### Data shown
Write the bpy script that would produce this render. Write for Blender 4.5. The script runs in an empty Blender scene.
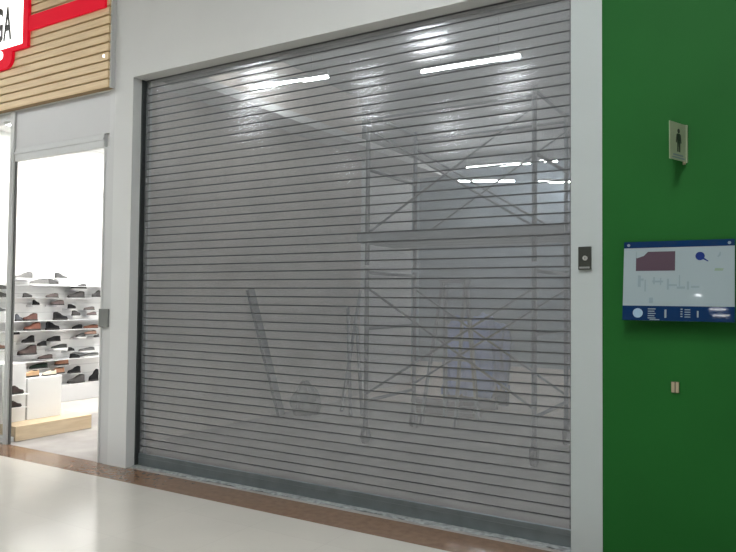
import bpy, bmesh, math, random
from mathutils import Vector, Matrix
random.seed(4)
S = bpy.context.scene
COL = S.collection
PI = math.pi

# ------------------------------------------------------------------ materials
def mat(name, col, rough=.5, metal=0., noise=0., nscale=6., bump=0., bscale=60., coat=0., alpha=None, emit=None, estr=0., spec=.5, trans=0.):
    m = bpy.data.materials.new(name); m.use_nodes = True
    nt = m.node_tree; b = nt.nodes['Principled BSDF']
    b.inputs['Base Color'].default_value = (*col, 1)
    b.inputs['Roughness'].default_value = rough
    b.inputs['Metallic'].default_value = metal
    b.inputs['Coat Weight'].default_value = coat
    b.inputs['Specular IOR Level'].default_value = spec
    b.inputs['Transmission Weight'].default_value = trans
    if emit:
        b.inputs['Emission Color'].default_value = (*emit, 1)
        b.inputs['Emission Strength'].default_value = estr
    tc = nt.nodes.new('ShaderNodeTexCoord')
    if noise:
        n = nt.nodes.new('ShaderNodeTexNoise'); n.inputs['Scale'].default_value = nscale; n.inputs['Detail'].default_value = 5
        nt.links.new(tc.outputs['Object'], n.inputs['Vector'])
        r = nt.nodes.new('ShaderNodeValToRGB')
        r.color_ramp.elements[0].position = .3; r.color_ramp.elements[1].position = .7
        r.color_ramp.elements[0].color = (*[max(0, c*(1-noise)) for c in col], 1)
        r.color_ramp.elements[1].color = (*[min(1, c*(1+noise)) for c in col], 1)
        nt.links.new(n.outputs['Fac'], r.inputs['Fac']); nt.links.new(r.outputs['Color'], b.inputs['Base Color'])
    if bump:
        n2 = nt.nodes.new('ShaderNodeTexNoise'); n2.inputs['Scale'].default_value = bscale
        nt.links.new(tc.outputs['Object'], n2.inputs['Vector'])
        bp = nt.nodes.new('ShaderNodeBump'); bp.inputs['Strength'].default_value = bump; bp.inputs['Distance'].default_value = .004
        nt.links.new(n2.outputs['Fac'], bp.inputs['Height']); nt.links.new(bp.outputs['Normal'], b.inputs['Normal'])
    return m

def perforated(name, col, rough, metal, open_):
    """sheet steel with holes far finer than a pixel: a share of the light goes straight through"""
    m = mat(name, col, rough, metal, noise=.04, nscale=3)
    nt = m.node_tree; b = nt.nodes['Principled BSDF']; out = nt.nodes['Material Output']
    t = nt.nodes.new('ShaderNodeBsdfTransparent'); mx = nt.nodes.new('ShaderNodeMixShader')
    mx.inputs[0].default_value = open_
    nt.links.new(b.outputs[0], mx.inputs[1]); nt.links.new(t.outputs[0], mx.inputs[2])
    nt.links.new(mx.outputs[0], out.inputs['Surface'])
    return m

def wood(name, c1, c2, scale=(1, 14, 14), rough=.55):
    m = mat(name, c1, rough); nt = m.node_tree; b = nt.nodes['Principled BSDF']
    tc = nt.nodes['Texture Coordinate']; mp = nt.nodes.new('ShaderNodeMapping'); mp.inputs['Scale'].default_value = scale
    n = nt.nodes.new('ShaderNodeTexNoise'); n.inputs['Scale'].default_value = 3; n.inputs['Detail'].default_value = 8; n.inputs['Distortion'].default_value = .6
    r = nt.nodes.new('ShaderNodeValToRGB'); r.color_ramp.elements[0].position = .32; r.color_ramp.elements[1].position = .68
    r.color_ramp.elements[0].color = (*c2, 1); r.color_ramp.elements[1].color = (*c1, 1)
    nt.links.new(tc.outputs['Object'], mp.inputs['Vector']); nt.links.new(mp.outputs[0], n.inputs['Vector'])
    nt.links.new(n.outputs['Fac'], r.inputs['Fac']); nt.links.new(r.outputs['Color'], b.inputs['Base Color'])
    return m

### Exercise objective
The lines from the top of the data above through the one holding "PI = math.pi" are to be repeated exactly, and only those, with no pictures.

### Response to this task
Write the bpy script that would produce this render. Write for Blender 4.5. The script runs in an empty Blender scene.
import bpy, bmesh, math, random
from mathutils import Vector, Matrix
random.seed(4)
S = bpy.context.scene
COL = S.collection
PI = math.pi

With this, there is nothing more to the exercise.